Para Jose Roberto Pellini, professor de arqueologia da Universidade Federal de Minas Gerais (UFMG), a França vai contra seu discurso de proteção quando se trata de devolver tesouros que não são seus, postura cada vez mais comum em países com passado colonizador. “Os franceses se declaram defensores da história, mas são incapazes de retirar de seus museus e devolver artefatos arqueológicos que não são seus”, afirma Pellini.

Rodrigo Rainha, historiador da Universidade Estadual do Rio de Janeiro (UERJ), ressalta que diversos processos de repatriação de bens já foram enviados para a Organização das Nações Unidas (ONU). Potências com histórico imperialista, como França, Alemanha e Inglaterra, não costumam atender a todos esses pedidos. As alegações são de que durante a colonização, as obras de arte teriam sido degradadas se não tivessem sido retiradas dos países menos abastados onde foram encontradas. “O conceito de roubo parece ser muito relativo quando falamos de artefatos encontrados”, afirma o historiador.

Pellini, que já atuou em expedições no Egito, alega que as leis brasileiras são mais avançadas do que as francesas em relação aos patrimônios históricos. Além disso, critica as condutas colonialistas de países europeus, que, ainda hoje, seguem desrespeitando a cultura de outras nações. “Os franceses já disseram que os artefatos egípcios estavam mais conservados no museu do Louvre do que no museu do Cairo”, diz. “Isso é muito grave.”

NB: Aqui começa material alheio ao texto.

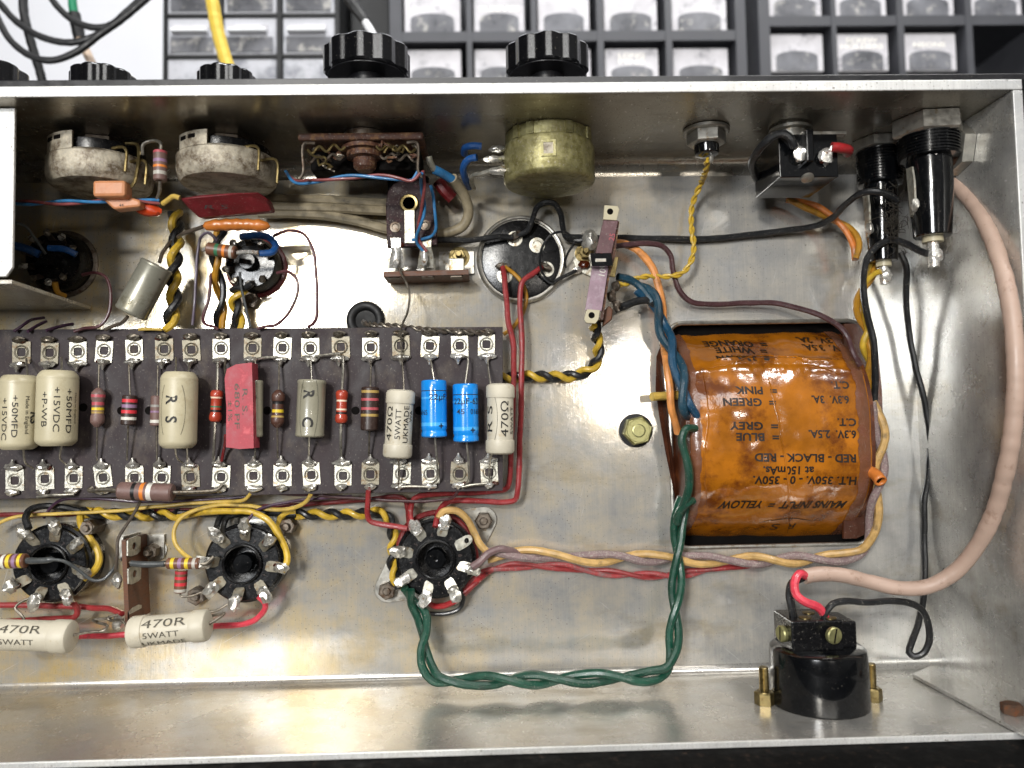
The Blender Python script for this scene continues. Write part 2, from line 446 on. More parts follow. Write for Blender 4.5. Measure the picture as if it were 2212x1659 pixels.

Vagner Porto, arqueólogo da USP, destaca o interesse financeiro dos grandes museus, que faturam milhões com o turismo. “O museu britânico aluga a área que abriga os lendários Frisos do Parthenon para eventos como festas e casamentos. Imagine o lucro que isso gera”, diz. “A Grécia reivindica as peças há cem anos, mas os britânicos não abrem mão. É impensável imaginar que algum dia eles vão devolver.” A história deveria estar disponível a todos, não apenas aos turistas que podem visitar as antigas potências colonizadoras.